54. That is the number of films that I and two of my co-jury members watched in just five days at the 10th Mumbai International Film Festival for Documentary, Short & Animation films (MIFF). The festival was held over seven days, from February 3 to 9, but the films in the Indian competition section (in which I served on the critics jury chosen by the Indian chapter of the International Federation of Film Critics – FIPRESCI - along with Uma da Cunha from Mumbai and M K Raghabendra from Bangalore) were screened from the 4th to the 8th. Of these 40 were documentaries, nine short fiction films and five animation films. We had a tough task at hand, since we were mandated to give out only one award – I personally felt it was a great injustice to the films as we had to select the winner from among three different genres of filmmaking, none of which can be compared with the other two for obvious reasons. The main jury had a much better task at hand, as they had an array of awards to give out for all the three genres.
The critics jury gave its award to Vinod Raja’s Mahua Memoirs, a hard-hitting, investigative film that exposes how big-moneyed MNCs are virtually breaking every possible law of the land, with the government almost deliberately looking the other way, to carry out exploitation of mineral resources deep within protected forest areas in the tribal belts of Chhattisgarh, Orissa, Andhra Pradesh and Jharkhand.
But here, I am not writing about this film. Instead, I want to introduce all of us to Manjha, a Marathi-Hindi short fiction film directed by Rahi Anil Barve. This 27-year-old director’s B&W film won two top awards – the best film award in the fiction category and the IDPA award for the best first film by a director. It was not surprising to see it winning these two awards. Barve’s 40-minute film deserves every ounce of the praise it got at the festival, despite its loud background score and somewhat tardy ending.
Even then, Barve has shown why he should be a man to watch out for. Shot in darker tones even for a B&W film, the camerawork by Pankaj Kumar is highly interesting, adding to the film’s mood. Barve has taken up a dark subject – of child molestation - in his very first film, and the way he has plunged head on into it is quite outstanding. I don’t remember the name of the child actor who played Ranka, a street orphan all of ten years old. He makes manjha (well, we all have flown kites sometime or the other, isn’t it?) for a living, and he has to take care of his three-year-old little sister Chimi, who is somewhat mentally challenged. The guy is simply too good, confidently mouthing the street lingo – not of the Hindi cinema kind but the kind one would actually hear from such homeless kids surviving on the streets of big cities – and making the rough-and-tough character enactment seem an easy thing to do.

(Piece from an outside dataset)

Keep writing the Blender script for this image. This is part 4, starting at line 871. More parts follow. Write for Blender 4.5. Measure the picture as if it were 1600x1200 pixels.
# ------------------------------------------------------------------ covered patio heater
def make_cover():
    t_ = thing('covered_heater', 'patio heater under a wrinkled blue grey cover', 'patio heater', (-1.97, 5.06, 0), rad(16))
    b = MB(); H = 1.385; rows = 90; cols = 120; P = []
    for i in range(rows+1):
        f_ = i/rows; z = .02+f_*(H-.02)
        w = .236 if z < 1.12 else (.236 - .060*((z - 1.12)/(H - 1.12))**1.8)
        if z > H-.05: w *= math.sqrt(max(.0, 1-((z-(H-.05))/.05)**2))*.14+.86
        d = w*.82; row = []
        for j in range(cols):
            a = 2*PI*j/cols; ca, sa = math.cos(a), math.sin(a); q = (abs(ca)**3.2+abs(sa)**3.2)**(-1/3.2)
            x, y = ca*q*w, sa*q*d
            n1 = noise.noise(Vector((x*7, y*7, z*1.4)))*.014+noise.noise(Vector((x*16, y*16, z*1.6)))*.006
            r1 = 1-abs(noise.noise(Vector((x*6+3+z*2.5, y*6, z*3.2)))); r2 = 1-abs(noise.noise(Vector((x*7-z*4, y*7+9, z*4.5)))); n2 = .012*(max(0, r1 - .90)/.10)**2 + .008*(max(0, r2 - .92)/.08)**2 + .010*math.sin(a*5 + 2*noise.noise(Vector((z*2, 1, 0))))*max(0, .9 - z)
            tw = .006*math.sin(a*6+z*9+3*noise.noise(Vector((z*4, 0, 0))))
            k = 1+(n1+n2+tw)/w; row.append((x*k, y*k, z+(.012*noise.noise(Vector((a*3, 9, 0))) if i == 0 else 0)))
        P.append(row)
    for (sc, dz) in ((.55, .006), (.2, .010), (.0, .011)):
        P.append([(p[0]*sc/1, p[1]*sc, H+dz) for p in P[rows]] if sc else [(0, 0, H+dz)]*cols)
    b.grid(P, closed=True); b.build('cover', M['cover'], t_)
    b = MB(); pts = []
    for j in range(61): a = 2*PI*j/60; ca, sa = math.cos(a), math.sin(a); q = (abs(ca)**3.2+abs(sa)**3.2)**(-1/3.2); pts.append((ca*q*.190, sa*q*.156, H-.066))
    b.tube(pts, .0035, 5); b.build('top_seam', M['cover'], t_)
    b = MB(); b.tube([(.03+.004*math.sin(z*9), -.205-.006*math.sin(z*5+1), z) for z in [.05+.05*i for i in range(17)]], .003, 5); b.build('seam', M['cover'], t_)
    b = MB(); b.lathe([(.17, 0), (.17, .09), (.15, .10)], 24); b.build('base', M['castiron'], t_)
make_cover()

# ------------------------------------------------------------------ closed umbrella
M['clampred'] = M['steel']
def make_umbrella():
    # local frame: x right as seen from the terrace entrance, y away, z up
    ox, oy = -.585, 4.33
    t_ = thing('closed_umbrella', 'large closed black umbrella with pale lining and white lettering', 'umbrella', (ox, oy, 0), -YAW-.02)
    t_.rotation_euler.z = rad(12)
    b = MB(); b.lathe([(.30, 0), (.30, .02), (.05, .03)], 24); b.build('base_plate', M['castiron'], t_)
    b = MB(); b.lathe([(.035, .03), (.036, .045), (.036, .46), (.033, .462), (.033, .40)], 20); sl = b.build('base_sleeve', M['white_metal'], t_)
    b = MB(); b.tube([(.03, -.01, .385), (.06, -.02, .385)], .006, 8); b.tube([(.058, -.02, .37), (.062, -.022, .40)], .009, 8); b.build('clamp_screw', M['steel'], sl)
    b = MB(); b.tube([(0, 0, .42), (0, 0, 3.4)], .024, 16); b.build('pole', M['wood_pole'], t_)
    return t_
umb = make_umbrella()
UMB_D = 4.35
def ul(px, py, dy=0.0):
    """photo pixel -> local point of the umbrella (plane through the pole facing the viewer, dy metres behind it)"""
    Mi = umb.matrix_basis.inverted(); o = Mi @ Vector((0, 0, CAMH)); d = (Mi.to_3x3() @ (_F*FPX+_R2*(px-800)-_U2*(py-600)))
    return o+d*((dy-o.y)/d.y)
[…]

A mentally-disturbed cop – disturbed because he had been abused by his father as a child – gets friendly with Ranka and takes Chimi on the pretext of buying her some sweets, only to sexually abuse her. Ranka finds her next morning at a construction site, lying half-dead, and the cop goes on to explain to him that such things keep happening, especially if it has to be with people of his kind of background, and it is best to forget about it and move on with life. But Ranka knows he has to protect his sister from monsters like the cop, and he takes his revenge, in the process losing whatever little innocence he has as a child. This more or less is the film’s storyline, but the execution of the subject shows Barve is on firm ground.
The film, made in SP Beta, is too dark for comfort sometimes, but he has not let the mood slip even for once, and that is where he has succeeded as a director. How many times do we see a film with a dark mood suddenly losing its way thanks to our propensity to squeeze in that so-called audience-pampering item number. Yes, it is easy not to waver in the short fiction format, and I don’t know if Barve would be able to show this uncompromising streak when he makes his first and subsequent feature films, but I hope he does. I would wait for this guy to come up with his next work. It’s a pity that we cannot get to watch this kind of short films in our theatres, and have to depend on festivals to access them. Catch this film if you get a chance.